The first trailer for the upcoming The Beatles 64 documentary chronicling the band's arrival on US shores six decades ago captures the hysteria that greeted John Lennon, Paul McCartney, George Harrison and Ringo Starr all those years ago.
The nearly two-and-a-half-minute clip opens with black and white footage of the band doing bits on a train ride before cutting to footage of McCartney wailing on a cover of Little Richard's “Long Tall Sally.” The film directed by David Tedeschi (Personality Crisis: One Night Only) and produced by Martin Scorsese will premiere on Disney+ on Nov. 29.
The doc folds in footage shot by famed documentarians Albert and David Maysles (Gimme Shelter), as well as new interviews with living members McCartney and Starr, as well as with Smokey Robinson, Motown founder Berry Gordy and the late Ronnie Spector. “We're in America! America!,” Starr says enthusiastically to Scorsese at one point in describing the Beatles' exuberance about making their trip across the Atlantic. Cue archival footage of Ringo raving about arriving in New York only to be told he's actually in Washington, DC
“It was like being in the eye of the hurricane. It was happening to us and it was hard to see,” Lennon says in a voiceover in the film that includes footage of the band's first American concert. The trip included, of course, the Fab Four's historic appearance on The Ed Sullivan Show on Feb. 9, where more than 73 million people tuned in to what would be the big bang of Beatlemania in the US
A synopsis of the film reads: “On February 7, 1964, The Beatles arrived in New York City to unprecedented excitement and hysteria. From the moment they landed at Kennedy Airport, met by thousands of fans, Beatlemania swept New York and the entire country. Their thrilling debut performance on The Ed Sullivan Show captivated more than 73 million viewers, the most watched television event of its time. The Beatles '64 presents the spectacle, but also tells a more intimate behind the scenes story, capturing the camaraderie of John, Paul, George, and Ringo as they experienced unimaginable fame.”
Director Tedeschi told Rolling Stone that the doc features more than 17 minutes of never-seen-before footage — mostly from the Maysles — with the music produced by Giles Martin. He said the movie covers the three week period the Beatles were in America, from their arrival in New York, where they stayed four or five days, before moving on to Washington and then Miami.
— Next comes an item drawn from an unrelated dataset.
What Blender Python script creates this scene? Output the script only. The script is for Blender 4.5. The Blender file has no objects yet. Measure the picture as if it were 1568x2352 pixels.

The Washington show at the DC Coliseum was the Beatles' first-ever arena concert, with Tedeschi promising that the Martin-restored sound on the DC gig had made it sound “better than it ever has.”
“There's footage from the Maysleses all the way through, but there's other stuff. We had a great researcher who found a lot of local Miami footage from local archives — a lot of footage was buried, and he really had to go digging in order to find it. So that's exciting,” the director said of the cleaned-up tape that was remastered by Peter Jackson's WingNut Studios, which did the same for Jackson's Go Back Beatles series.
In a recent interview, McCartney notes that the Beatles' visit came shortly after President John F. Kennedy had been assassinated, speculating that “maybe America needed something like the Beatles to be lifted out of sorrow.”